Acabo de llegar del Vía crucis celebrado con el Santísimo Cristo de la Expiración, en una fecha que recuerda aquel triste incendio de 1973, en que perdimos una Virgen hermosísima -la Señorita de Triana-, y estuvimos a punto de perder al Cachorro de León de Judá. He visto miles de personas abriéndose paso para verlo en cada esquina, en un silencio respetuoso y con una actitud ejemplar. Y hoy no se acudía a gozar el lucimiento del buen andar costalero, ni a ver el esplendor de ese paso refulgente al son de cornetas y tambores, por no haber ni siquiera había primavera en el aire sevillano. Sólo el Cachorro, en toda su pureza, en unas andas bajas y difícil de observar. Pero Triana hervía de fervor.

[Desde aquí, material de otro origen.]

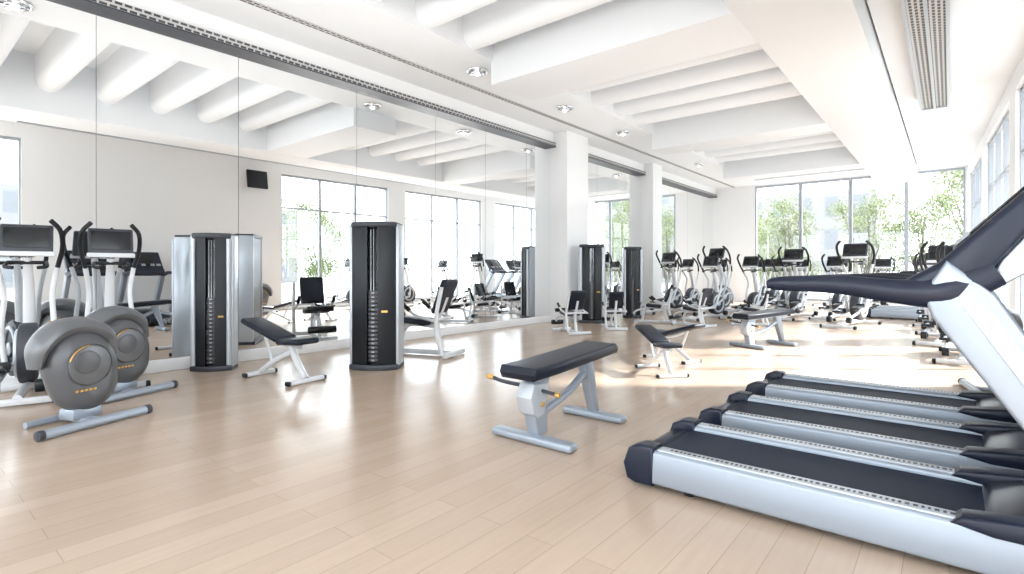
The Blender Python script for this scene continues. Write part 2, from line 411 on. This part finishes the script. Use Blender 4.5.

Estas líneas me las termina de escribir una anciana que, esa misma tarde, tuvo parada la cola del Besamanos de la Hiniesta durante al menos diez minutos, hablándole de tú a tú a su Virgen, con voz queda, mientras balanceaba tenuemente su cuerpo ya inseguro. ¡Qué hermosura de diálogo tendrían! ¡Y qué hermosura de estampa componían ambas! Porque en ese línea cruzada entre la grandiosidad de una fiesta religiosa y la oración y el afecto que suscita está la sustancia pura de nuestra Semana Santa.